REQUIREMENTS =>
Only the lines from the first one through the line with "R = math.radians" should be printed, exactly as they appear.

RECORDED INFORMATION =>
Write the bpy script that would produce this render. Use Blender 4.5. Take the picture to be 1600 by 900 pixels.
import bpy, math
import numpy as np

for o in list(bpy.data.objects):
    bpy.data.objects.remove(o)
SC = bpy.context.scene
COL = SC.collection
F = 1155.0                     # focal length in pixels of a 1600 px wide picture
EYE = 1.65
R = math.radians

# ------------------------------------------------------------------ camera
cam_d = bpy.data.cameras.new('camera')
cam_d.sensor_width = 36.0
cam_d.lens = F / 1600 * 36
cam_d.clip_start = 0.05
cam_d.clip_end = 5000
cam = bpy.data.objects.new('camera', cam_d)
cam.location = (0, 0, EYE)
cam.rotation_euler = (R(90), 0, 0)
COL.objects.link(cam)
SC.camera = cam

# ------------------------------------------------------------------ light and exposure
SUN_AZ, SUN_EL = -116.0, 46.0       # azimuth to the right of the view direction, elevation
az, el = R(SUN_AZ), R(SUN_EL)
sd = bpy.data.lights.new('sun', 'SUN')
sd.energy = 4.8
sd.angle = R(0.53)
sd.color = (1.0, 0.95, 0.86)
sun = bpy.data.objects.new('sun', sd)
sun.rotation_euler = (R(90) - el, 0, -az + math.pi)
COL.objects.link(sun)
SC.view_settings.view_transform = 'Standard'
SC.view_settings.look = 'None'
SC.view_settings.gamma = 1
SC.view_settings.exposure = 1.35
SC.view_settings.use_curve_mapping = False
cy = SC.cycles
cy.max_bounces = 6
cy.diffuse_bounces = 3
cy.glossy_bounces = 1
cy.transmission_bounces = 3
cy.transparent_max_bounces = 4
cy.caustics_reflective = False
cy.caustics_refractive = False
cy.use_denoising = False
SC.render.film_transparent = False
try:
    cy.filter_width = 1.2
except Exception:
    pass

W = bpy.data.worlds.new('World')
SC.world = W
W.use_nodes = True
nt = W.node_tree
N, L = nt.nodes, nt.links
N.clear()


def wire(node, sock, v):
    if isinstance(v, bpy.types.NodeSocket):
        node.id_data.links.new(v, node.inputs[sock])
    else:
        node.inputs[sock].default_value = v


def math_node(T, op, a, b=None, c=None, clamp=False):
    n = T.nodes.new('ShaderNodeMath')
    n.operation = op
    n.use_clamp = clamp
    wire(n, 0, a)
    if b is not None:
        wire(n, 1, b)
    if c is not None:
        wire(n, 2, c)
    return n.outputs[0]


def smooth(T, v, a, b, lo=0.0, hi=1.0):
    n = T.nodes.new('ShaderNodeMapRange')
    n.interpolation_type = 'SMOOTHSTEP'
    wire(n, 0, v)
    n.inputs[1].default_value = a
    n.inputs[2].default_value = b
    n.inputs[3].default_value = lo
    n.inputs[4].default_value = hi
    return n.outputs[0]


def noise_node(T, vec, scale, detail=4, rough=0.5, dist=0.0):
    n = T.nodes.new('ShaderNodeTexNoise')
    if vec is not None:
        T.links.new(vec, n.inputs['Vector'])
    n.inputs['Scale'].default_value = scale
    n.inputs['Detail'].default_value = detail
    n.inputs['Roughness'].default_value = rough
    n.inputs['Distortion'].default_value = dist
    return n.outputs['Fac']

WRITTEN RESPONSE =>
Write the bpy script that would produce this render. Use Blender 4.5. Take the picture to be 1600 by 900 pixels.
import bpy, math
import numpy as np

for o in list(bpy.data.objects):
    bpy.data.objects.remove(o)
SC = bpy.context.scene
COL = SC.collection
F = 1155.0                     # focal length in pixels of a 1600 px wide picture
EYE = 1.65
R = math.radians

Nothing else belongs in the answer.